Saturday, 22 October 2016

Something to write home about (part 2)

The second nights sleep wasn't filled with trout breaches and epic battles like the previous night and I woke up multiple times in a nightmarish sweat. Day three was a write off as far as fishing was concerned and with an insurance claim filed and the vehicle retrieved the only thing left to do was secure a way home. After explaining our predicament to a good friend back home and making him an offer he couldn't refuse, we had a ride lined up for late in the afternoon on what was to be our fourth and last day on the trip. The sense of relief my wife and I both felt was indescribable to say the least. After a hike through town for some food, the rest of the day was spent in the motel room recovering from the previous days events and trying to get over the shock. Sleep didn't come easy that night and definitely wasn't pleasant, but within 24 hours we were to be home in our own bed.

The next morning was as windy as the previous three, the sky grey and air cool. We still had eight or 9 hours to go before getting picked up and there was no way I could sit in the motel lobby knowing that just over a mile away were trophy trout swimming about. My wife on the other hand was in no mood to sit on shore and quite content to stay behind with her laptop. I packed up a rod, some basic tackle, a few drinks and snacks, layered up in some winter clothes, grabbed a net, kissed my wife and headed off on foot towards the lake, determined as I had ever been to catch a trophy trout.

The following four and a half hours of fishing were nothing short of legendary. A true fisherman's tale unfolded that no one would believe if I told them. I shared the lake with two pairs of herons and a few pairs of ducks but besides that there wasn't a soul around, except those lurking beneath the water. Just me, my fishing rod, some trusted tackle and a net. After catching and releasing two 15 inch rainbows within ten minutes of arriving, I had a feeling I was in for a treat, and boy was I ever! Had the stars had aligned? Was the water temperature just right? Was a shift in the weather on it's way?

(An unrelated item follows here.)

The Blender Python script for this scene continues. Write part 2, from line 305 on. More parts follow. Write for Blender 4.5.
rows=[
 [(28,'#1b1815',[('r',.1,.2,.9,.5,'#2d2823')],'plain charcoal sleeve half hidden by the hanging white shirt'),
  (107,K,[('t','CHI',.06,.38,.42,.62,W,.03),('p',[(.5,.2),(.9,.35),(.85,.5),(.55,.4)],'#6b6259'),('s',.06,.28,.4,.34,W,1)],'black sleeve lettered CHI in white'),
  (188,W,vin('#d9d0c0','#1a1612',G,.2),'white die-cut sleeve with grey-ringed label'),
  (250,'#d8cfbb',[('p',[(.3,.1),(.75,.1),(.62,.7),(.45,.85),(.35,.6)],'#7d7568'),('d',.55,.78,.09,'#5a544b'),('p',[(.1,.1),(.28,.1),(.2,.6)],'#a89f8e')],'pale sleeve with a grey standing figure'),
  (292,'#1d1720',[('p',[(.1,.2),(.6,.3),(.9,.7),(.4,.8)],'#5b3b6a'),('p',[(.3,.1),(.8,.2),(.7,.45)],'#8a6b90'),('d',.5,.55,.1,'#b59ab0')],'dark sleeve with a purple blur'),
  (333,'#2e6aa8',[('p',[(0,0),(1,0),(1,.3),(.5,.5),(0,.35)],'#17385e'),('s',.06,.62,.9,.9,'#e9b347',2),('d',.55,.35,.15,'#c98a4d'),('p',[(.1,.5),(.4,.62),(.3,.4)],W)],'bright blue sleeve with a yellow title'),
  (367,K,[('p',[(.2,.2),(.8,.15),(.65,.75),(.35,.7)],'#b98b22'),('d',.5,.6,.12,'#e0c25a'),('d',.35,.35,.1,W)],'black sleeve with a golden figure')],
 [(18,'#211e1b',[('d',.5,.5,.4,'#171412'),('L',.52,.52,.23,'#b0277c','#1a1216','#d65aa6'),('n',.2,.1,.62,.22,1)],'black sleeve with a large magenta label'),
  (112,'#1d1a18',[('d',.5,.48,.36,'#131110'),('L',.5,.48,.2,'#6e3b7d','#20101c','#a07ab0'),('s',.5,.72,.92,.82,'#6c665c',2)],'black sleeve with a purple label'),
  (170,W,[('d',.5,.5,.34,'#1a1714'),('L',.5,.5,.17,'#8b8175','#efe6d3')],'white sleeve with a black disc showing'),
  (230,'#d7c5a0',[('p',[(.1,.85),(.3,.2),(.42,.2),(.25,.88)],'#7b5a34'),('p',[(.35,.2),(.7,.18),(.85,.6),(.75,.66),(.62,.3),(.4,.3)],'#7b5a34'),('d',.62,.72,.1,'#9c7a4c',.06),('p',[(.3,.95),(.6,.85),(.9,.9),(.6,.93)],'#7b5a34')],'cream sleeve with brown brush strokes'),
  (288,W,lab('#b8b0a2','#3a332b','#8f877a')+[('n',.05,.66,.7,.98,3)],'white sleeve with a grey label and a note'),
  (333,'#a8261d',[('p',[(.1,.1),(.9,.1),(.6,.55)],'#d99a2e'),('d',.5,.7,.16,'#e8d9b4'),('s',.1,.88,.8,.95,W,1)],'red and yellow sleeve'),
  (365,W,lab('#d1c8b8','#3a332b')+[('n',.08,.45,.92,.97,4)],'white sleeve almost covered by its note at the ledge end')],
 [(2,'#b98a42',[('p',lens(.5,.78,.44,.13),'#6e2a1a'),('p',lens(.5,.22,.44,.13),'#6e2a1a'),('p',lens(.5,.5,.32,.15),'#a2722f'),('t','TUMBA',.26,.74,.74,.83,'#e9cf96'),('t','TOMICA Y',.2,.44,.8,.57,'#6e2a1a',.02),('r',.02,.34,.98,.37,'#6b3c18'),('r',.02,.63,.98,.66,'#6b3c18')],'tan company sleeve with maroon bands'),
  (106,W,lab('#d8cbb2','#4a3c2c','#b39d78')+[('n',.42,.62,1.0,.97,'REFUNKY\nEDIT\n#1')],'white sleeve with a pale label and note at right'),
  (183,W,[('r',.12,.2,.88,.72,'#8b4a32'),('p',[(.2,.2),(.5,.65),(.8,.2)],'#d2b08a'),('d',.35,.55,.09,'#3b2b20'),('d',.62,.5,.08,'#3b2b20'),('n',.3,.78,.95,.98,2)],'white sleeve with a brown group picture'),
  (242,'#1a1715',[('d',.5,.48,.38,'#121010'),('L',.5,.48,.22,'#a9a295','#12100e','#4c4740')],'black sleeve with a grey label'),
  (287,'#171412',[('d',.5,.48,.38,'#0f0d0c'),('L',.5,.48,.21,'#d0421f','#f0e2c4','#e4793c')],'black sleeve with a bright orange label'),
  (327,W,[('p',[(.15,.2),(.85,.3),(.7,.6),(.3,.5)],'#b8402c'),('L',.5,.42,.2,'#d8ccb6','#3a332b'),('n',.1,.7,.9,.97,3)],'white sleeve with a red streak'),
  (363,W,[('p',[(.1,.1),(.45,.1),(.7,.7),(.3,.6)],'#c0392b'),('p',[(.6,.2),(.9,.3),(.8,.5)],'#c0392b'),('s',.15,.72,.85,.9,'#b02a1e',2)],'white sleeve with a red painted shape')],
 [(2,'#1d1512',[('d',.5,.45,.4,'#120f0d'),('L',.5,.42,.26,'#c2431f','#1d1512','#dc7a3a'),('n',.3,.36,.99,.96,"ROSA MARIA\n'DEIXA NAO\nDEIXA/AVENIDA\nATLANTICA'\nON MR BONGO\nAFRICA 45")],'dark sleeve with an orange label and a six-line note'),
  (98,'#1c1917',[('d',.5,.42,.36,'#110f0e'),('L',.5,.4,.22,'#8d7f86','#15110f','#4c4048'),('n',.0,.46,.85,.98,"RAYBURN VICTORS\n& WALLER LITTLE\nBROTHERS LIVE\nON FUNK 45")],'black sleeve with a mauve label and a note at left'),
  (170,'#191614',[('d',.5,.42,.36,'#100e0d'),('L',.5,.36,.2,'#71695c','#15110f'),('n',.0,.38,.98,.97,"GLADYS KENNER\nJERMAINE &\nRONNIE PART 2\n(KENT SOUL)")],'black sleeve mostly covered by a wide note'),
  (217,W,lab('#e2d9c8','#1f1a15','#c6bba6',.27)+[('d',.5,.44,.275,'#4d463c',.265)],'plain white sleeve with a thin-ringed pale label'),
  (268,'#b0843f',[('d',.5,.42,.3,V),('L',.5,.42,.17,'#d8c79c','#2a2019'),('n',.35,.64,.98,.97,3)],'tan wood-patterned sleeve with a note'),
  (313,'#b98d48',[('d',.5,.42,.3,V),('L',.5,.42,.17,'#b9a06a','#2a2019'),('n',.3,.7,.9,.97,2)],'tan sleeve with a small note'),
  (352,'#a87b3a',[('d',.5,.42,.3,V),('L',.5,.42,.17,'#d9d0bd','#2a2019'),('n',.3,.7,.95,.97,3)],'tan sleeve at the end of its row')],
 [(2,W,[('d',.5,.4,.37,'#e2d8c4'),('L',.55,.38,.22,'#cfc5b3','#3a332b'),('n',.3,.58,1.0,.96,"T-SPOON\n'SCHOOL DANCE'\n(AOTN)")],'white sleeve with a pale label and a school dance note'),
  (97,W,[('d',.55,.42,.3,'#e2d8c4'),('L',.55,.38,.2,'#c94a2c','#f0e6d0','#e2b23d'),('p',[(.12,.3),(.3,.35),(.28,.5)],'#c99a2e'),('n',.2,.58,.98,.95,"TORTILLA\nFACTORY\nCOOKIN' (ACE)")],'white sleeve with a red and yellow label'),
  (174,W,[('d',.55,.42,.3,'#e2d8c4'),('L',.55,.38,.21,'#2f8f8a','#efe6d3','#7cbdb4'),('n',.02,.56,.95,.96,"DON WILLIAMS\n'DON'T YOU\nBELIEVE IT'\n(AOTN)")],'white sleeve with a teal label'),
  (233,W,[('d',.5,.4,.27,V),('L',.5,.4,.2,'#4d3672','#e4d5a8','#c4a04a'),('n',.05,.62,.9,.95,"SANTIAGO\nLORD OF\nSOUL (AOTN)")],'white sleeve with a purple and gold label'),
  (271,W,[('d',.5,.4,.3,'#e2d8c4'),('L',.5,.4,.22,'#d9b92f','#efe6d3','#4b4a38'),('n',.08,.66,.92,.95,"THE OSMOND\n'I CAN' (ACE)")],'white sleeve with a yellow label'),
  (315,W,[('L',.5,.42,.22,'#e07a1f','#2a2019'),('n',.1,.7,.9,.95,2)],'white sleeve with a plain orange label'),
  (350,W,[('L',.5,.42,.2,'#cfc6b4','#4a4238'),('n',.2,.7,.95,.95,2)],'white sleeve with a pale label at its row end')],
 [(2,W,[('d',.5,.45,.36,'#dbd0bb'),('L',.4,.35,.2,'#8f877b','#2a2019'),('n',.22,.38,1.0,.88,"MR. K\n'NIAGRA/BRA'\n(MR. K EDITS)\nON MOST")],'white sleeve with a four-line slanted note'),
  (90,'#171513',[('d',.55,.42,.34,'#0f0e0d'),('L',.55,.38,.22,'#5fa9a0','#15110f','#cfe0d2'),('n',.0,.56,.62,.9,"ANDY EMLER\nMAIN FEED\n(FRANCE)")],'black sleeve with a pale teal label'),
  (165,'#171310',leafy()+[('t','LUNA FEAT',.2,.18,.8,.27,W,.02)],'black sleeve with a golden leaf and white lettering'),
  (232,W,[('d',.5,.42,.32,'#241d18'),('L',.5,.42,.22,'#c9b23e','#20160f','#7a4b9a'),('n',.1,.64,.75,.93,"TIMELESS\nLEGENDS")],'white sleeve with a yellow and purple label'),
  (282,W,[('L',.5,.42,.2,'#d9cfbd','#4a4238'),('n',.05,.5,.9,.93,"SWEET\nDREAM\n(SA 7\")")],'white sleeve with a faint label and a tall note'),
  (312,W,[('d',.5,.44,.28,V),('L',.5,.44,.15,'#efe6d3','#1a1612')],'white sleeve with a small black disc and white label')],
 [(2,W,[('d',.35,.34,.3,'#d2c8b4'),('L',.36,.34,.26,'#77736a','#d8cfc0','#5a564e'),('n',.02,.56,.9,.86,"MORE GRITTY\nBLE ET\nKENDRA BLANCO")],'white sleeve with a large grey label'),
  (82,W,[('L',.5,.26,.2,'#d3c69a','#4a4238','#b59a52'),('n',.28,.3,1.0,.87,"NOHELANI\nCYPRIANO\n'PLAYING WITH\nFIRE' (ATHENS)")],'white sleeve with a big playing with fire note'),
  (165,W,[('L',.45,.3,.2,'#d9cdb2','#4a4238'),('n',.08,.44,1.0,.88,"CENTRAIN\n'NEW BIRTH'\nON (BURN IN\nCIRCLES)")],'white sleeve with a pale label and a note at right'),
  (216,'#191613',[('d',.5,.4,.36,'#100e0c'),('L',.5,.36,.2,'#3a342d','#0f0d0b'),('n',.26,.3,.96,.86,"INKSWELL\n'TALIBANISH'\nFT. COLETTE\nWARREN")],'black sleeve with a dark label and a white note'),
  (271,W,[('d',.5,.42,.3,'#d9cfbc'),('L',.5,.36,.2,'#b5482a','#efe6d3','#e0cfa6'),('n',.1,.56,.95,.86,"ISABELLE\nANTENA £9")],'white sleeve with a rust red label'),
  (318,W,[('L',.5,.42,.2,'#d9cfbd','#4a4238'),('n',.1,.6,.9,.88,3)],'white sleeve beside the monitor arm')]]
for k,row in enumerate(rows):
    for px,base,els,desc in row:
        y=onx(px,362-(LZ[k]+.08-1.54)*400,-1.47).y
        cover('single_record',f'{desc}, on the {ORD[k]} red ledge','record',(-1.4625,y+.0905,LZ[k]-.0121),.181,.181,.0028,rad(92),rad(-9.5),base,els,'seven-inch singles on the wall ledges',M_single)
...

Whatever the case, I ended up catching and releasing well over a dozen trout, with five rainbow trout to shore over 20 inches in length. The biggest of those measured a whopping 27 inches and the fight will be forever burned in my memory. The battle went on for a few minutes with multiple breaches throughout as it twisted and thrashed all the way to the net. Ice cold to the touch, after a measurement and a few pictures in the net, it released with vigor back to the weed line. Countless other rainbow trout under 20 inches were caught and released over the session, with more missed takes and lost fish than anyone would believe.

It was one of the hardest bites to walk away from that I have ever experienced, but our ride was near and I had a mile to walk back to the motel. The air was sweeter and the walk almost effortless as I made my way back, thankful to be alive and beyond content with the few hours of steady action and the handful of trophy rainbow trout caught and released.